ウード奏者 松尾 賢 のブログ(アラディーン主宰者)

ウード奏者、ダラブッカ奏者、サズ奏者、歌手、アラブ、トルコのオリエンタル音楽演奏家・作曲家である松尾賢のブログ。

ハンマーダルシマー&カヌーンとの共演後記。

2009-11-15 07:07:30 | 音楽

何が最近忙しかったかというと、本当に立て続けに色々あって、

今回のこのライブのそのひとつ。

集客的には散々でしたが、色んな意味でよいスタートを切れたのだと思いました。

話が少し脱線しますが、多分2年前ぐらいにカヌーンを購入して、云々、という事を書いたのですが、このカヌーンの購入には、実に曰く付の出来事があって、

エジプトに行った人間に頼んで、購入代金と、謝礼を払って、エジプトの楽器店で買ってもらって、あとは郵送で送るだけという段階になったとき、

何と、郵便局側が「大きすぎて送れない!」といい、そのままペンディング状態。

「送れないんだったらキャンセルにして。」と伝言を伝えようとすると、なんと、勝手に、そのエジプトのメーカーが、取引している日本のダラブッカ専門の会社に送り、

その後、その日本のダラブッカ専門会社が、送料と関税代以上の額を請求してきたのである。

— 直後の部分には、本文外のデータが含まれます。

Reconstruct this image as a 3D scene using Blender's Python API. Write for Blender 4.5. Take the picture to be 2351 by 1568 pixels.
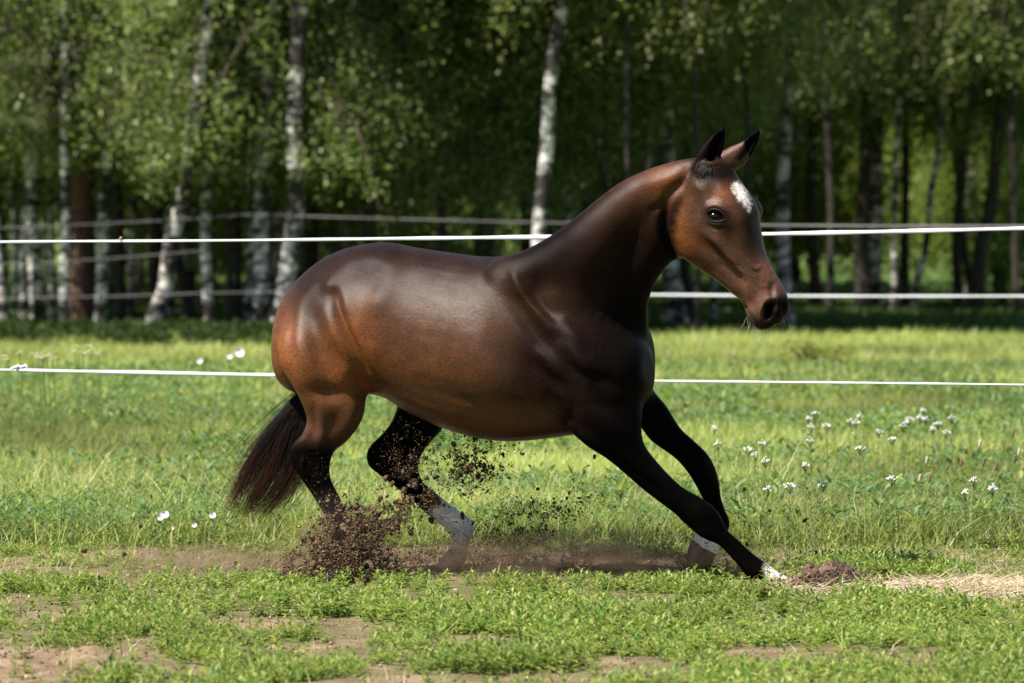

その理由は「その人間を会社の金でエジプトへ送り込んだのだから、一部負担しろ!」という。

馬鹿も休み休み言えよ、と思い、

結局、向こうの言う「言い値」を払うことなく、送料+関税手数料+気持ち程度の金を払い、

この一件で、完全にコイツ等とは一生付き合う事はないな、と決めて今に至るわけです。

さて、到着したカヌーンは、まさに、楽器とは言えない状態。

少し手を入れて見たものの、あまりの雑さに嫌気が差して、途中で挫折して、ウチに長らく立てかけていたのですが、

今回、ハンマー・ダルシマーの達人である「たっち~」こと立枝恵子さんから、このライブの企画を持ちかけられた時、

彼女が「実はカヌーンの音色が昔から好きで、オリエンタルの音楽をハンマーダルシマーで再現したい。」と言っていたので、では、いざ私のレパートリーを持っていくと、

ハンマーダルシマーは演奏できるキーが限られていて、オリエントの響きであるヒジャーズは演奏できない事が一回目のリハで判明。

で、その数日後、立枝さんにウチに来てもらい、カヌーンを触ってみてもらうと、出来そうだとのこと。

カヌーンを弾いてもらうということが決まると、実はそこからが大変で、そのカヌーンを「演奏できる楽器」のレベルにする為の大規模な修理が始まり、

およそ10日間の時間をかけて終に「楽器」にすることができ、今回のライブを成功させる事ができたです。

ともあれ、お金も時間もかけて2年以上という歳月を経た後のライブでしたから感慨無料でした。

立枝さん、本当に素晴らしい奏者だと思います。

誰も、きっと立枝さんがカヌーンを弾いて一月も経っていない、なんて思わなかったでしょう。

今後も、一緒に共演していき、お互いに切磋琢磨しながら、更にオリエンタル音楽のレパートリーを増やしていきたい、と思っています。